Of course, I was nowhere close to mastery. Going to the grocery store in Arraial d’Ajuda, I asked an employee for milk. Milk is one of the most basic words. The employee was a local and I wonder if she had interacted with many who did not count Portuguese as their first language. She had no idea what I was saying. I repeated myself. I kept repeating myself wondering what I was doing wrong and why didn’t she understand. Someone next to me – a Brazilian – stepped in and repeated the word for milk. To me, it sounded the same. To her, it made a world of difference and she suddenly knew exactly what I wanted. I was aghast. Later, I learned that I had missed a small nuisance in the word and corrected the mistake, but I wasn’t there yet.

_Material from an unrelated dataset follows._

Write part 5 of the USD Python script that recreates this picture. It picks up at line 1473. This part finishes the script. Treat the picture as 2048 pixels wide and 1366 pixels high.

I know going back to Arraial d’Ajuda wouldn’t be the same, but I would still return in a heartbeat.

Observations:

  1. It is always interesting to see how other countries stereotype other countries. In Arraial d’Ajuda, I got to see some examples of this. Apparently, sombreros and ponchos are closely associated with Mexico in Brazil as well, since the Mexican popsicle company here uses a man in a sombrero and poncho as its logo. Strangely enough, Mexican popsicles were popular in Brazil – I wasn’t aware that Mexico was known for its popsicles. Then, smushed between unassuming stores, an Asian temple sells all Asian-inspired goods from a huge wooden dragon to tiny silk shoes to stone statues. The wares surround a lily pond. The store itself was an exhibit and was treated as such with curious tourists wandering around fascinated by the goods.
  2. Papaya is an amazing fruit; there are lots of amazing fruits in Brazil that I never even looked for at home.
  3. The best way to improve a language is to befriend people who only speak that language – forcing you to practice discussing all sorts of topics.
  4. Most beach towns in Bahia are setup the same.
  5. Long walks can take you places that are meant to be discovered.

 


Note: Lagarto Manso hostel in Arraial d’Ajuda has changed management, but the managers now run a hostel in Caraíva.